Reproduce all of the data exactly, with no line skipped.
======== DATA EXCERPT ========
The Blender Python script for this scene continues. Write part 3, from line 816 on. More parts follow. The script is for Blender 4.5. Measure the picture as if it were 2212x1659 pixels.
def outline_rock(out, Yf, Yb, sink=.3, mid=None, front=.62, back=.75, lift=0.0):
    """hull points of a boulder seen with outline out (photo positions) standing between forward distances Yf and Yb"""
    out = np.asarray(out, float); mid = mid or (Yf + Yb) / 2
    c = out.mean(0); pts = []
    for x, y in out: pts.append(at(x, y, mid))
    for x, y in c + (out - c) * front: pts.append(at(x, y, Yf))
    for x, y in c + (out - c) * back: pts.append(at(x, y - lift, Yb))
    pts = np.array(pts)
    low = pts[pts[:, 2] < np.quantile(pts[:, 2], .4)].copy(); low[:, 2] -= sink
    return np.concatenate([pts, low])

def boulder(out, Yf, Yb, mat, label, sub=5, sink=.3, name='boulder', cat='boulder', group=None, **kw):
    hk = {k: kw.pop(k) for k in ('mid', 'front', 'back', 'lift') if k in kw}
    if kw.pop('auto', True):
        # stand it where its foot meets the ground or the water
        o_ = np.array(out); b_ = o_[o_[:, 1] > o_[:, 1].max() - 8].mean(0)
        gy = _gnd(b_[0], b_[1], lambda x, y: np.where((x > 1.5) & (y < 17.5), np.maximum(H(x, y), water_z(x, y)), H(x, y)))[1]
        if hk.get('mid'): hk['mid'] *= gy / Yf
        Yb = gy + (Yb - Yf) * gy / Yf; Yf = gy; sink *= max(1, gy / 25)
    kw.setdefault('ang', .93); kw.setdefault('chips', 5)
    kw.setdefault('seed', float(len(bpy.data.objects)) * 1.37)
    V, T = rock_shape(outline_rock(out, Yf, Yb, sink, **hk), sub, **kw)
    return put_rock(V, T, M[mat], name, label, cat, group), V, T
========
▶ RESULT:
The Blender Python script for this scene continues. Write part 3, from line 816 on. More parts follow. The script is for Blender 4.5. Measure the picture as if it were 2212x1659 pixels.
def outline_rock(out, Yf, Yb, sink=.3, mid=None, front=.62, back=.75, lift=0.0):
    """hull points of a boulder seen with outline out (photo positions) standing between forward distances Yf and Yb"""
    out = np.asarray(out, float); mid = mid or (Yf + Yb) / 2
    c = out.mean(0); pts = []
    for x, y in out: pts.append(at(x, y, mid))
    for x, y in c + (out - c) * front: pts.append(at(x, y, Yf))
    for x, y in c + (out - c) * back: pts.append(at(x, y - lift, Yb))
    pts = np.array(pts)
    low = pts[pts[:, 2] < np.quantile(pts[:, 2], .4)].copy(); low[:, 2] -= sink
    return np.concatenate([pts, low])

def boulder(out, Yf, Yb, mat, label, sub=5, sink=.3, name='boulder', cat='boulder', group=None, **kw):
    hk = {k: kw.pop(k) for k in ('mid', 'front', 'back', 'lift') if k in kw}
    if kw.pop('auto', True):
        # stand it where its foot meets the ground or the water
        o_ = np.array(out); b_ = o_[o_[:, 1] > o_[:, 1].max() - 8].mean(0)
        gy = _gnd(b_[0], b_[1], lambda x, y: np.where((x > 1.5) & (y < 17.5), np.maximum(H(x, y), water_z(x, y)), H(x, y)))[1]
        if hk.get('mid'): hk['mid'] *= gy / Yf
        Yb = gy + (Yb - Yf) * gy / Yf; Yf = gy; sink *= max(1, gy / 25)
    kw.setdefault('ang', .93); kw.setdefault('chips', 5)
    kw.setdefault('seed', float(len(bpy.data.objects)) * 1.37)
    V, T = rock_shape(outline_rock(out, Yf, Yb, sink, **hk), sub, **kw)
    return put_rock(V, T, M[mat], name, label, cat, group), V, T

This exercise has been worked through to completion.